Figure 3 – In-plane failure modes of URM walls
Figure 4 – Generalized force-deformation relationship for flexural (rocking) behaviour of pier
Figure 5 – Generalized force-deformation relationship for sliding shear behaviour of piers
Figure 6 – Generalized force-deformation relationship for flexural / shear behaviour of spandrels
For the rear RC extension, only the exterior features would need to be preserved for heritage requirements. Therefore, Engineer B developed a scheme to retain the existing RC frame/infill facades and rebuild the interior portion including the floors, ceilings and walls with a series of new multi-storey steel Eccentric-Braced Frames (EBFs) with removable link beams. The existing perimeter RC beams would be selectively weakened to force a lateral beam-sway mechanism to develop during a major earthquake, and the clay brick infill panels would be isolated from the bounding columns to allow relative movement. Seismic demands would be transferred to the steel frames with damages concentrated to the link beams that would “die” to save the other members of the structure and keep the earthquake forces low to the foundations. After the earthquake, the link beams could be replaced easily. The building could be restored quickly to the original positions. Figure 7 shows the new multi-storey steel EBFs with K and D-braces and removable link beams.

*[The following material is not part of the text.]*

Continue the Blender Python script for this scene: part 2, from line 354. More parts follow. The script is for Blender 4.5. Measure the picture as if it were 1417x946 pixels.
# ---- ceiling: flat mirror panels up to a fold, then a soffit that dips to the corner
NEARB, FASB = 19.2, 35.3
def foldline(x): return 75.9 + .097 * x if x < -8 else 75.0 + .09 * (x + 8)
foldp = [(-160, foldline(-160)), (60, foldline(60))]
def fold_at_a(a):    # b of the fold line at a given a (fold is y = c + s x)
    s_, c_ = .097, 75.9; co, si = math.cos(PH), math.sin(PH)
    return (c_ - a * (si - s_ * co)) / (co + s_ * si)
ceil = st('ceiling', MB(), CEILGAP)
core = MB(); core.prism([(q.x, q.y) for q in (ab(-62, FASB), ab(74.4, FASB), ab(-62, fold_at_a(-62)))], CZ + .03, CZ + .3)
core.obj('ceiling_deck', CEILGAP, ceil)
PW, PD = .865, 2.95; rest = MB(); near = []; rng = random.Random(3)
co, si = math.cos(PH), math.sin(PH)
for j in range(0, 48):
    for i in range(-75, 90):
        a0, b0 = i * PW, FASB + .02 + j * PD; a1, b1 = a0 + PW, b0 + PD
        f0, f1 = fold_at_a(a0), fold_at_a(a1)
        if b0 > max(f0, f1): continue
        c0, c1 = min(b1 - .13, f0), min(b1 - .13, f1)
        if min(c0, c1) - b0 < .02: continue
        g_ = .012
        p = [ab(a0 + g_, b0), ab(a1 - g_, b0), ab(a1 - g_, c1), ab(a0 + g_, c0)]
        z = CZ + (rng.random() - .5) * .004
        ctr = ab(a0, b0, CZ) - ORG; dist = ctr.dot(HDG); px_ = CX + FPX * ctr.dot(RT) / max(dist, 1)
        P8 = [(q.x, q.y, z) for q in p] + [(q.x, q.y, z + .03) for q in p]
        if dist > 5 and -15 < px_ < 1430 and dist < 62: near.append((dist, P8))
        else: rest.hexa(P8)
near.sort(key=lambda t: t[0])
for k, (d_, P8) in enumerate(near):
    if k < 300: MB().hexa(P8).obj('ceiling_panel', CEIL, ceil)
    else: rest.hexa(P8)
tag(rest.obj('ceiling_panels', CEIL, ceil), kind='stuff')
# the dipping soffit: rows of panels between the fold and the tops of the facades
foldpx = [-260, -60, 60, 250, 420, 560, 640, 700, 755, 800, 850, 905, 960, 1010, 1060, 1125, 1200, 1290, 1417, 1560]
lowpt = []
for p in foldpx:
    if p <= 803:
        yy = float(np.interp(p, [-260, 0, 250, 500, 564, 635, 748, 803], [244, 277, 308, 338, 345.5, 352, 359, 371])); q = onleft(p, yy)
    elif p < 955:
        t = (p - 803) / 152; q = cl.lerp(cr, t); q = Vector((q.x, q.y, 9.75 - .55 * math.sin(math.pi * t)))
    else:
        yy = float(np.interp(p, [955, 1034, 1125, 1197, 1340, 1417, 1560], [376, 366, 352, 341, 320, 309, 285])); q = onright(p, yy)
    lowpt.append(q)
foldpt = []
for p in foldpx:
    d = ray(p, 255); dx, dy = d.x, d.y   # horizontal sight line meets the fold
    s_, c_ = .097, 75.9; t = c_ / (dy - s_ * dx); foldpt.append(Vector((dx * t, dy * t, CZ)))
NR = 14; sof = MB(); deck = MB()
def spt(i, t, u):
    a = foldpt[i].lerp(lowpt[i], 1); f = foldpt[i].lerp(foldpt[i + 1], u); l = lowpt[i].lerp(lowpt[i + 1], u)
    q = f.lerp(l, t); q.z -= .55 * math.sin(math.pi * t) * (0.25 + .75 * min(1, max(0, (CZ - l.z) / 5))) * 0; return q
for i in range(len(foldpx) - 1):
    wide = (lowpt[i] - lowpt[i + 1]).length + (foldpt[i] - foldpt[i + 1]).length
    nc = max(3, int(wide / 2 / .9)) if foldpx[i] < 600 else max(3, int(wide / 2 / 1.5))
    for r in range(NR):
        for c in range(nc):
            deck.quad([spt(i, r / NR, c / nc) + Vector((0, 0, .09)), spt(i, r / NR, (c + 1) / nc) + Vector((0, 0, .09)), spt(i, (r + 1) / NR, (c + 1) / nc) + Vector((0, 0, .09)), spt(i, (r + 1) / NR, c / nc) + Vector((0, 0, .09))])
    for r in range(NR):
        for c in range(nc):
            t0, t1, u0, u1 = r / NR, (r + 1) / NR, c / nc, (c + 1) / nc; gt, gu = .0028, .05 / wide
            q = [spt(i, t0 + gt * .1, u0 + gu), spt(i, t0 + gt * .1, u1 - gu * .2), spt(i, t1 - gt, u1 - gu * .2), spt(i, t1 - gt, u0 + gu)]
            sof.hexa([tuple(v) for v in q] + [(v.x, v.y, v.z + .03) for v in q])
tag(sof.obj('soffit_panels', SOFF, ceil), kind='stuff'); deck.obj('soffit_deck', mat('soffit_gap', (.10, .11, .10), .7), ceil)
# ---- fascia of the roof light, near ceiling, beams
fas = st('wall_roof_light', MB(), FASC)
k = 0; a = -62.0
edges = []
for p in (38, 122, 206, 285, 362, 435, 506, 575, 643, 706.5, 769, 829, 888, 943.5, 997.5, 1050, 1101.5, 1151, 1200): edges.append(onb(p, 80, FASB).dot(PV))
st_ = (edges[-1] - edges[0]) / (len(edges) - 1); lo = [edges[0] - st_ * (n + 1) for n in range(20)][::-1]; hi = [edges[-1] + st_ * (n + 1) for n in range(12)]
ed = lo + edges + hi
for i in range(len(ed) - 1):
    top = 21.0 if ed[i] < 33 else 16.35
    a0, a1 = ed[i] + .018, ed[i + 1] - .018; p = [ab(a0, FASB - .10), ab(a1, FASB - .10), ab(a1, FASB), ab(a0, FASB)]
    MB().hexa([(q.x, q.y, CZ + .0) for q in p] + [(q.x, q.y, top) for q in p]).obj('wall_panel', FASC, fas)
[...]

Figure 7 – New multi-storey steel EBFs with removable links
Conclusion
In conclusion, the subject building was assessed and rated at less than 34%NBS in its original condition. This meant an earthquake prone building. A retrofit solution developed by Engineer B would upgrade the seismic rating to 67%NBS at minimum with minimal alteration to both the exterior and interior heritage features of the building – a positive outcome for both the client and local community who greatly value this Category 1 Heritage Church.